▸ DIRECTIONS
Identify and reproduce every line holding the string "from".

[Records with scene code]

————————

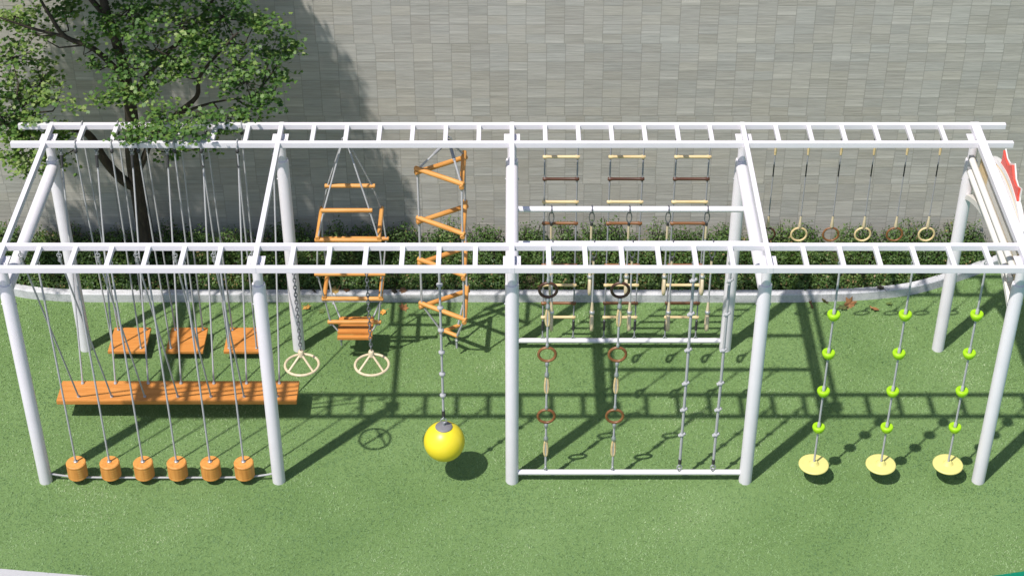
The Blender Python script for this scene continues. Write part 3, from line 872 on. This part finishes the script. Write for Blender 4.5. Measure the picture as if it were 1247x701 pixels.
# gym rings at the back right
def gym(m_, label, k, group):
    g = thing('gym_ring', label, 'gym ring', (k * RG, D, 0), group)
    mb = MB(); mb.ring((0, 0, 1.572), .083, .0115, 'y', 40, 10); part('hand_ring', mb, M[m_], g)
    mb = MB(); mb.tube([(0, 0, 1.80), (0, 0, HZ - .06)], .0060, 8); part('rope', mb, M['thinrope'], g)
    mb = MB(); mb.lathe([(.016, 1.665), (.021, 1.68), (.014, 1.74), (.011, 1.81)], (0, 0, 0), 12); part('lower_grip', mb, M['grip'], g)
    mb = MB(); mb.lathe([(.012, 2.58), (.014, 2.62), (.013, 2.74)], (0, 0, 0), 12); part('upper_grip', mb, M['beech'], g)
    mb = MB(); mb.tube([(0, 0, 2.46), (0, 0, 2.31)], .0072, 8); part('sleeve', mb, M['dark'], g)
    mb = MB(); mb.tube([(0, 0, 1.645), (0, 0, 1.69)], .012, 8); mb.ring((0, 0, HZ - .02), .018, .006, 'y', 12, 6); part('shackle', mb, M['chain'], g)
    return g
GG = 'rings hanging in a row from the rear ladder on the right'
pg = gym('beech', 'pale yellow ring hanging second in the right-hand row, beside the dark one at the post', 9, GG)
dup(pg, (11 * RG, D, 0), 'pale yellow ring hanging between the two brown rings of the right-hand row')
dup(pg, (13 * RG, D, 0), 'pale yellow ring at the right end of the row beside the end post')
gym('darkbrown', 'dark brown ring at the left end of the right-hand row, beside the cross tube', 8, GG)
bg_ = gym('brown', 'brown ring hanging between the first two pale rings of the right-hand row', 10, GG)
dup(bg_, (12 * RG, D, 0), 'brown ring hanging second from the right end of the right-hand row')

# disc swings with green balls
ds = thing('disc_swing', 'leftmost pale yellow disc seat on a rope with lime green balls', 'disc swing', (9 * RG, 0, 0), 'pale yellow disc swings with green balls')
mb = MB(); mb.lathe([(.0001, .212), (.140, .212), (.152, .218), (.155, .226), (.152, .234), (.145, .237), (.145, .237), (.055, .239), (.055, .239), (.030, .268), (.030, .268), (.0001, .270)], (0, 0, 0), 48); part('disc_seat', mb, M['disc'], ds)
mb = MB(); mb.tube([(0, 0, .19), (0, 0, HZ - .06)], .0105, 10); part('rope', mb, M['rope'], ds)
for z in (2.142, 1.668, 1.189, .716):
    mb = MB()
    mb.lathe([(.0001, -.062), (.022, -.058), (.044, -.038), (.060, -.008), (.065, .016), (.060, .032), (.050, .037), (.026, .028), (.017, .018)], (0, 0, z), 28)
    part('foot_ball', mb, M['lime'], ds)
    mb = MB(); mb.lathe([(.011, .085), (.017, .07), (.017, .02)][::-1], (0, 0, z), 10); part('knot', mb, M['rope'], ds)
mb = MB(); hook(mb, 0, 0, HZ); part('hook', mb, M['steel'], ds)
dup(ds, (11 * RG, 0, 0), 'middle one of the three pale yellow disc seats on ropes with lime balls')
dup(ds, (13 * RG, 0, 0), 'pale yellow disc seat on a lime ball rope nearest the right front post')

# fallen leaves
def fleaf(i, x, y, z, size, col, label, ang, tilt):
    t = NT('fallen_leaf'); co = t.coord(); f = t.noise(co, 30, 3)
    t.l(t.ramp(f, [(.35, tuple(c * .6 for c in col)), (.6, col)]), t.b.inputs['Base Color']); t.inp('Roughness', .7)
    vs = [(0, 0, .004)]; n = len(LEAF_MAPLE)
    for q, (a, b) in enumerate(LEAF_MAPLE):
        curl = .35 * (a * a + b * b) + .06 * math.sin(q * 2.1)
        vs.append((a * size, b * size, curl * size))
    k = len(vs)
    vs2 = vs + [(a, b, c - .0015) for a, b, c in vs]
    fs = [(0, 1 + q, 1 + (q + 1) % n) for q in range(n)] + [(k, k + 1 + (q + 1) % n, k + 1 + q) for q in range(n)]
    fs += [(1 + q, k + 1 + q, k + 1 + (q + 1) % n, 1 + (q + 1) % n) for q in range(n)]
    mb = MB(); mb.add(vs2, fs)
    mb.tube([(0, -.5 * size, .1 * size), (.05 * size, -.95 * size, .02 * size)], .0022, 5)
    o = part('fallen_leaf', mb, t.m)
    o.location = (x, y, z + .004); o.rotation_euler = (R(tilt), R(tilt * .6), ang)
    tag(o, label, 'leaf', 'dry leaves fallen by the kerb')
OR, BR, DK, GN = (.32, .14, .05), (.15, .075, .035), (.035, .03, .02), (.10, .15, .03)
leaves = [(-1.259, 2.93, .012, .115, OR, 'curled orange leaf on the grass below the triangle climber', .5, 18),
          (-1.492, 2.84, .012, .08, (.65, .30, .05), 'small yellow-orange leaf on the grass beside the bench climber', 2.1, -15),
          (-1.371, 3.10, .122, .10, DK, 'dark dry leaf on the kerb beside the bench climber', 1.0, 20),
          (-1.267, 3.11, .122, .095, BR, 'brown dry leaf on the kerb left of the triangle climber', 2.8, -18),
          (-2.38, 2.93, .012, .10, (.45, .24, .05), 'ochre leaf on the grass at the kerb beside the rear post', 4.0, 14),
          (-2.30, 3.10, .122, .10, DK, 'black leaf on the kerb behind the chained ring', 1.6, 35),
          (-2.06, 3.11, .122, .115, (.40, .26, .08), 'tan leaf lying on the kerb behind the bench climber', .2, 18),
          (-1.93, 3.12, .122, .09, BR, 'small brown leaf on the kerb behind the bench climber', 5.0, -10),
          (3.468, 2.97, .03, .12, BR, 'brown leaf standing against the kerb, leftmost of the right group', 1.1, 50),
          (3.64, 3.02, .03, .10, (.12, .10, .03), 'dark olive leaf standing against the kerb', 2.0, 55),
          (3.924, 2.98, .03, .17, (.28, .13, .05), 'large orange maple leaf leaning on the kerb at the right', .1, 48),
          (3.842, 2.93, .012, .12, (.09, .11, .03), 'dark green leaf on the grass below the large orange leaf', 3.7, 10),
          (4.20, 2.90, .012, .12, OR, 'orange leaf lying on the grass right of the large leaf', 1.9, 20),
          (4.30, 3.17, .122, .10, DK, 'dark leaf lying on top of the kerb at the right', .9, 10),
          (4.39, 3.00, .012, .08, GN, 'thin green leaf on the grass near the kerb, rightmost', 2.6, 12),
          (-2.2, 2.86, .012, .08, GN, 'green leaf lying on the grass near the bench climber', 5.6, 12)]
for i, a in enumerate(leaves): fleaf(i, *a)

————————

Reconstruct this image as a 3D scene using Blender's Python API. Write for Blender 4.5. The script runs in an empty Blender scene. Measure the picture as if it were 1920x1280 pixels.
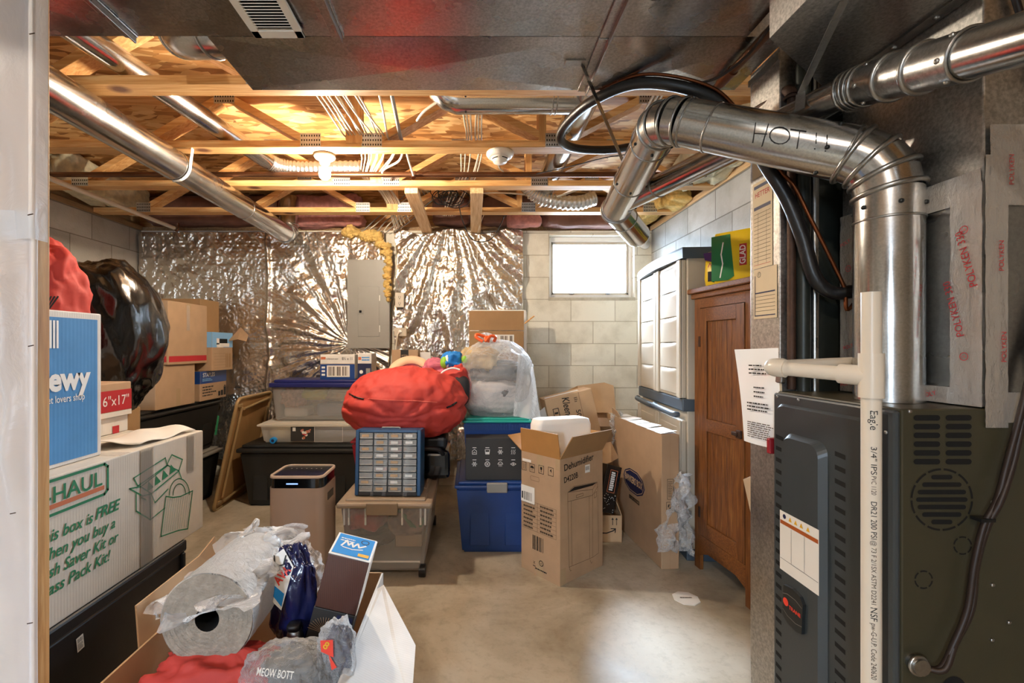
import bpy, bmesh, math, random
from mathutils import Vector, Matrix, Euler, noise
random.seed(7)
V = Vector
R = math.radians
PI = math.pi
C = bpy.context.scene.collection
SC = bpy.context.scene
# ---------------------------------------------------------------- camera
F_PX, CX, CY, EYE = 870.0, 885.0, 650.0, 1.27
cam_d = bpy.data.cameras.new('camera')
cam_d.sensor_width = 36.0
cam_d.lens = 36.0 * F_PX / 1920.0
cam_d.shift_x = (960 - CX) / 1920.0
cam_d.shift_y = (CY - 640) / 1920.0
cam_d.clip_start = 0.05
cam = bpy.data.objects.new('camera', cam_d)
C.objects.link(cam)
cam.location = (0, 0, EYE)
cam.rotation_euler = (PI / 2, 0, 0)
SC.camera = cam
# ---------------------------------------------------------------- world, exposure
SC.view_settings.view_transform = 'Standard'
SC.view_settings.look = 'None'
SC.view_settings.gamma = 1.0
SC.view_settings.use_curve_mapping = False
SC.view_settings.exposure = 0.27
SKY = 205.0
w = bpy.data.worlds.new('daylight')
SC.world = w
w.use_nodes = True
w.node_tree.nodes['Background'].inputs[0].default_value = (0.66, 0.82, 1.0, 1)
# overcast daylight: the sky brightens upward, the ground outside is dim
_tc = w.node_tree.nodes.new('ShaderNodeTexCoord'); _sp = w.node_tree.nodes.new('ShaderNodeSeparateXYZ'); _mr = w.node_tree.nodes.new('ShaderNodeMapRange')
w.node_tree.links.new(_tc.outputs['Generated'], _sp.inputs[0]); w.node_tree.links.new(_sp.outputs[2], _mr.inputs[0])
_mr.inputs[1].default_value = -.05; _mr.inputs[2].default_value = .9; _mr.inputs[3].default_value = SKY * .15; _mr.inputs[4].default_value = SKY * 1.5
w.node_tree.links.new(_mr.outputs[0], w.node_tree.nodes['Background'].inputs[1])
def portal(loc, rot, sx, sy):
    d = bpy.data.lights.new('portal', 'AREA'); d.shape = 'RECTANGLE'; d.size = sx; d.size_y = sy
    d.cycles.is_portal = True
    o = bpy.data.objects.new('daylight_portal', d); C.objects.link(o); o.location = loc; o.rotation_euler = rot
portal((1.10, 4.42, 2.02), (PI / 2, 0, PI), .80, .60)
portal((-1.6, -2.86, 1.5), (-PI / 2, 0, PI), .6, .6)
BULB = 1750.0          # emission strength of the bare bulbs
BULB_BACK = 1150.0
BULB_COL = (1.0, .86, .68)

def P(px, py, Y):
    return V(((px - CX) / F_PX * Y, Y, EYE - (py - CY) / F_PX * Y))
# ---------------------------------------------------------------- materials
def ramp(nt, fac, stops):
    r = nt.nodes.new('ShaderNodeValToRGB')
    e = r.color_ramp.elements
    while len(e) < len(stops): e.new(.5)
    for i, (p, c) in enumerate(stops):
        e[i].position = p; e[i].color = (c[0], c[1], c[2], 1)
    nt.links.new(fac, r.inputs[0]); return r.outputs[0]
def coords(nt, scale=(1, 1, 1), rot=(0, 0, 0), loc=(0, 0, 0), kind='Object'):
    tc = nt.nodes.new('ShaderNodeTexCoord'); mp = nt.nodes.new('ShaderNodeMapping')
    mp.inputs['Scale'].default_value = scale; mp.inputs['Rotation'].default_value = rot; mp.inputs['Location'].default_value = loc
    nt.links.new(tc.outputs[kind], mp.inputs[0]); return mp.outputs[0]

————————

▸ EXERCISE OUTPUT
The Blender Python script for this scene continues. Write part 3, from line 872 on. This part finishes the script. Write for Blender 4.5. Measure the picture as if it were 1247x701 pixels.
GG = 'rings hanging in a row from the rear ladder on the right'
dup(bg_, (12 * RG, D, 0), 'brown ring hanging second from the right end of the right-hand row')
from mathutils import Vector, Matrix, Euler, noise